Immediately, the mercy of Hashem was aroused and He said to Rochel, “Because of you, Rochel, I shall have compassion on My children. I will watch over them and guarantee that they eventually return to Eretz Yisroel.” “There is hope for your future, the word of Hashem, and your children will return to their borders” (Yirmiyahu 31:17; Pesikta Eichah Rabbah 24).

As mentioned before, Rochel Imeinu’s altruistic deed was responsible for the reign of Shaul Hamelech, who brought salvation to Klal Yisroel by defeating the Pelishtim who oppressed them. Shaul was by nature a very humble person, one who fled from honor and shunned the limelight. The last thing he wanted to do was become the king. But he used this quality of his matriarch Rochel to negate his own personal feelings and interests to do the ratzon Hashem and to benefit His people.
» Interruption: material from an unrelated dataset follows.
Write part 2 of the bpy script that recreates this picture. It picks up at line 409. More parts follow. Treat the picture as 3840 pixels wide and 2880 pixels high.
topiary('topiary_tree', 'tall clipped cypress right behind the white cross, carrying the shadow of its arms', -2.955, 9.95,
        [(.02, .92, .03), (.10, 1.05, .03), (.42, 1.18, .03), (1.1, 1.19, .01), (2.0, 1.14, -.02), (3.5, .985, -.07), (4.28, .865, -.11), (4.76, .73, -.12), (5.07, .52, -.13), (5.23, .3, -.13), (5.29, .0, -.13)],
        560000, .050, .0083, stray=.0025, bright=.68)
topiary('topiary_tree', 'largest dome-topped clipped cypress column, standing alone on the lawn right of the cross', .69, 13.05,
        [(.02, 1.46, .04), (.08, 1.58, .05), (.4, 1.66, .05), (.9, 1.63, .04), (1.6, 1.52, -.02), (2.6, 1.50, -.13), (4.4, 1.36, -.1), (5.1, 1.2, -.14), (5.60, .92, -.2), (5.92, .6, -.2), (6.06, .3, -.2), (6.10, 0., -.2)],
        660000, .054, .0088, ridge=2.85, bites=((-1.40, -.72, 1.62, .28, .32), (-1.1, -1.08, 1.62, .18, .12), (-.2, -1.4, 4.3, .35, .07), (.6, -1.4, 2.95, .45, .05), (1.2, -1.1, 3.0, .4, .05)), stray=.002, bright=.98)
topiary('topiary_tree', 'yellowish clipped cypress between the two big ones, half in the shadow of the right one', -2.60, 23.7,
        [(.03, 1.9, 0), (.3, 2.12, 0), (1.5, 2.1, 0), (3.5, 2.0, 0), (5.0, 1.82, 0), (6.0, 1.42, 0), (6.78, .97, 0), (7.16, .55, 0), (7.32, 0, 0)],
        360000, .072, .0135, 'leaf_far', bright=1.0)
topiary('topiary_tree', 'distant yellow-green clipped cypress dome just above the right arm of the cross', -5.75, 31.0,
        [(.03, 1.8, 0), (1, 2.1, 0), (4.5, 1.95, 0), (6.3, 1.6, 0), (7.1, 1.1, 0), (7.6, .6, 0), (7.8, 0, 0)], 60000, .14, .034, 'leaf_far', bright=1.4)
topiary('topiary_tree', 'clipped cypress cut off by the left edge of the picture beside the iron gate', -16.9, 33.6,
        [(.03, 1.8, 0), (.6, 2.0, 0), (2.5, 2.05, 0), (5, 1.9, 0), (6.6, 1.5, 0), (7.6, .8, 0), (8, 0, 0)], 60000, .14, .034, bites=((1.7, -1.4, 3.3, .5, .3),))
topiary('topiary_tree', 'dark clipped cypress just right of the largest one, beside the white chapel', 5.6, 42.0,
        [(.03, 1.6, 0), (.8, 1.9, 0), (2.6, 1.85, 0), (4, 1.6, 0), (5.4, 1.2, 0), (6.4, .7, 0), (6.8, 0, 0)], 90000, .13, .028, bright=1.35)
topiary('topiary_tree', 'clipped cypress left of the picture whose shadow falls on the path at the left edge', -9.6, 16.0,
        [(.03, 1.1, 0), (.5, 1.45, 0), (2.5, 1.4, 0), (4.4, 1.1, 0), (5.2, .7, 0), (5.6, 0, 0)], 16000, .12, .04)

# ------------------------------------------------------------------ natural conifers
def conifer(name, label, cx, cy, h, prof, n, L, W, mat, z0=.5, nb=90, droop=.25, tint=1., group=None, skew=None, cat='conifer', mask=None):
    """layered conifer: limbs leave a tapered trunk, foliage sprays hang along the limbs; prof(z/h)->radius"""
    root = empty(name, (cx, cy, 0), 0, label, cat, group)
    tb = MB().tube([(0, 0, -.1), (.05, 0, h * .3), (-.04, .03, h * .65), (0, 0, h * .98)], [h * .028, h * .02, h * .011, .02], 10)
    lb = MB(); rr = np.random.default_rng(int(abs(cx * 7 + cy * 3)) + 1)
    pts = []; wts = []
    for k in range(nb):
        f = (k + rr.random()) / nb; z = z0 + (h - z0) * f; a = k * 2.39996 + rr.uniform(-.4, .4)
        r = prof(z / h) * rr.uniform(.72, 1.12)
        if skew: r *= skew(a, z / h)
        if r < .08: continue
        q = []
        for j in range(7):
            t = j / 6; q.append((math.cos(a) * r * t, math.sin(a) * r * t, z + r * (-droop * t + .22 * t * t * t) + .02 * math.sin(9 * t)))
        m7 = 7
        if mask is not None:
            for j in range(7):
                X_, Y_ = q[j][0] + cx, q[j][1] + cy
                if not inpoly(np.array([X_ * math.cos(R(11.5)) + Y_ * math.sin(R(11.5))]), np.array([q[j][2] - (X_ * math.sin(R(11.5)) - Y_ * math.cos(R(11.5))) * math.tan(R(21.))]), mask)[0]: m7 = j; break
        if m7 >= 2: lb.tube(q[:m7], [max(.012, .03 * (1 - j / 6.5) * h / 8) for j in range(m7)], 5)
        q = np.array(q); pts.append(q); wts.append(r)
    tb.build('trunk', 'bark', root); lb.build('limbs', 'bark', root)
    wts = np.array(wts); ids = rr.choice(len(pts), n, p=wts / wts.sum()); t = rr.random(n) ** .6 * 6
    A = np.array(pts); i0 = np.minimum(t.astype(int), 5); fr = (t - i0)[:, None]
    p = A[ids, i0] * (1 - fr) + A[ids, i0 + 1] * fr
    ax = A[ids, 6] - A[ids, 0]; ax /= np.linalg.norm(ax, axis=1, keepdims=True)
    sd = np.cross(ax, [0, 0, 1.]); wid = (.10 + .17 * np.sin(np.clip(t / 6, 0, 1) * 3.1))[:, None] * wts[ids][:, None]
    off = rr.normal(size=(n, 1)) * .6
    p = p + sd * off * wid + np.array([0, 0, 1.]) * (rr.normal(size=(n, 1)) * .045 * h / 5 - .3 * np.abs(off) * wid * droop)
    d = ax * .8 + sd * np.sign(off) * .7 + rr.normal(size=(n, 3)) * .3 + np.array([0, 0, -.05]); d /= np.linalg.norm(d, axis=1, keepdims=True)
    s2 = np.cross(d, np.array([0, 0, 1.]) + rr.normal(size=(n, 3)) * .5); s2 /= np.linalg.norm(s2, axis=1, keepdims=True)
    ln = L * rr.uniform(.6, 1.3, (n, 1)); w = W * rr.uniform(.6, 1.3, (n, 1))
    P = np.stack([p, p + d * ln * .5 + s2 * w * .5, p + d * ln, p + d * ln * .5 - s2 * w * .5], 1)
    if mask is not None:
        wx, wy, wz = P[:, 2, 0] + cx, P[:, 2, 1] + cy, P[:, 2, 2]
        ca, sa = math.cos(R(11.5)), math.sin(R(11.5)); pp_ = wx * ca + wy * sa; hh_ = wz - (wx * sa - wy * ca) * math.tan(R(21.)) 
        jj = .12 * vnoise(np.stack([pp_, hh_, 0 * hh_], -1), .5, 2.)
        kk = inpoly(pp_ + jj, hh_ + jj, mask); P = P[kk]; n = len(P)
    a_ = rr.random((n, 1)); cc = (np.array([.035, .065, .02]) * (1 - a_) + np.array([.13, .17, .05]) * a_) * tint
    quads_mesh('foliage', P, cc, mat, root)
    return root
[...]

It was the same with his descendent, Esther, who together with Mordechai did everything in her power to evade Achashveirosh’s gathering of women to find a suitable wife for himself. Even after she married the king, she initially refused Mordechai’s request to go to the king uninvited to plead on behalf of her people. Finally, she annulled her own interests and went to the king, saying, “And if I perish, I perish” (Esther 5:16). And what a yeshuah she brought to her people! She saved them from annihilation. The neis of Purim led to a reaffirming of kabbolas haTorah and the commencement of binyan Bayis Sheini. Yes, one act of Rochel Imeinu and how astonishing its results for the ages…

The world is a theater and the events that play out before our eyes should serve as lessons for us of how to lead our lives and what sort of behavior we must avoid at all costs. In these past couple of months, we have witnessed the worst in human conduct displayed by political figures in Washington who are supposed to be role models for their constituents. The nomination proceedings of Supreme Court Justice Brett Kavanaugh showed that there is no limit to how low people can stoop in pursuit of their own selfish interests, To say the least, it was not one of America’s prouder moments.

And of course, this was all a continuation of the constant barrage of liberals and the news media against President Donald J. Trump. As soon as the circus with Judge Kavanaugh was over, Americans focused on the midterm elections, a campaign that featured viciousness on both sides. And the losers are the citizens of the United States, for when there is division amongst leaders, when they are more interested in maintaining their seat of power than doing what is logical and correct, then the ultimate losers are the people they represent. When politicians are stuck on their party’s ideology, nothing gets done. And where there is no fear of Hashem, people can display the worst of middos without any shame.

What are the chances of a newly-elected politician leaving an impact for generations? They are quite minuscule. For selfish interests are alive for the moment and change rather quickly. Not so the precious legacy left to us by the avos and imahos. Their purity of spirit and their clarity of thought live on with us for eternity.